I tried to lean very heavily on the conspiracy aspect of it and that, you know, that we did not have to prove that Olga struck the fatal blow, only that she was part and parcel of the conspiracy. And it was almost impossible for the jurors to divorce her from all aspects of the larger conspiracy.
And it would have been inexplicable that Olga would not have gone along for the entire ride because she wanted to get as much money as possible. So she wouldn't have left herself out in terms of the killing part because Helen could have cut her out of the deal if she wasn't stepping up to the plate all the way.
So then the jury went away again and closed the door for one tense hour. Olga Ruderschmidt, her expression unreadable, scribbled on a yellow pad as the jurors finally made their announcement on two counts of murder and two of conspiracy. Guilty, guilty, guilty, guilty. Guilty.

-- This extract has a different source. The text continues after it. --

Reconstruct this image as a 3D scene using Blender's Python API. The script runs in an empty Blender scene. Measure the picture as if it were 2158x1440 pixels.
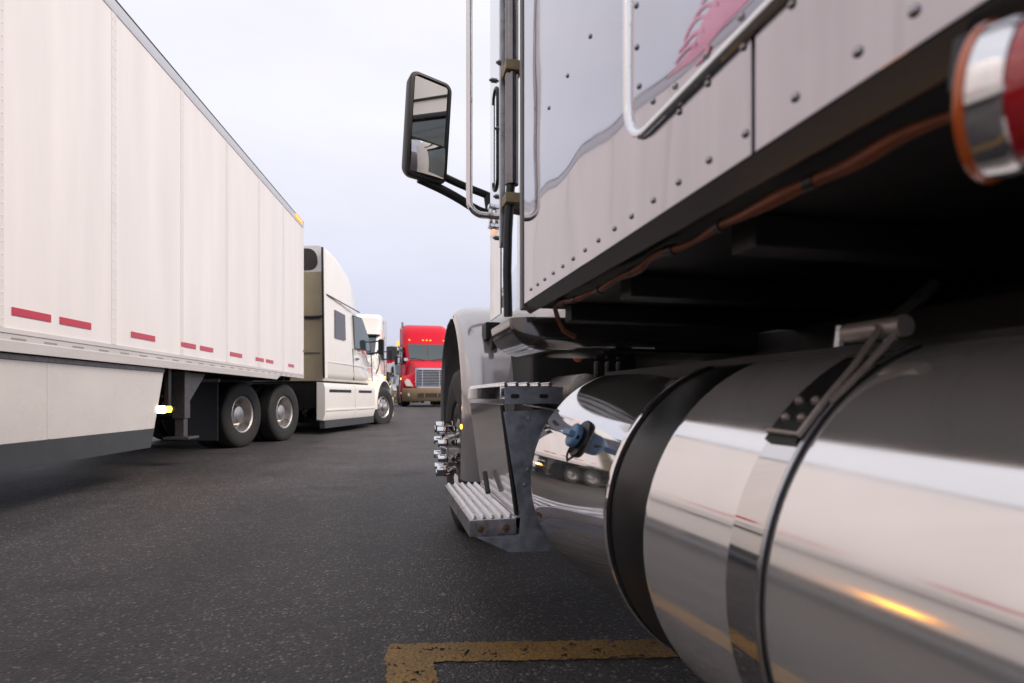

Bobby Grace remembered the moment and said... Among the many cases that I have tried, they are the two most egregious actors, the two people that have stuck out the most as being the worst people that I have prosecuted.
Three months later, Helen and Olga were back in court, manacled and in their prison orange now for sentencing. Because of their age and the hurdles involved in imposing the death penalty, death had been taken off the table.
As is almost always the case on such a sentencing day, the ninth floor courtroom was packed with investigators and reporters and the families of the victims and curious court watchers. Before pronouncing their sentences, Judge David Wesley asked Kenneth McDavid's sister, Sandra, and Paul Vadis' daughter, Stella, if they had anything they wanted to say. They did.
Sandra was first to walk to the microphone.
My brother, Kent, did not deserve to die the way he did.
At times, choking back tears... Sandra turned to the one topic that felt particularly raw, the one Helen and Olga could still remedy if they wanted to. They could tell her family where they could find Kenneth McDavid's remains.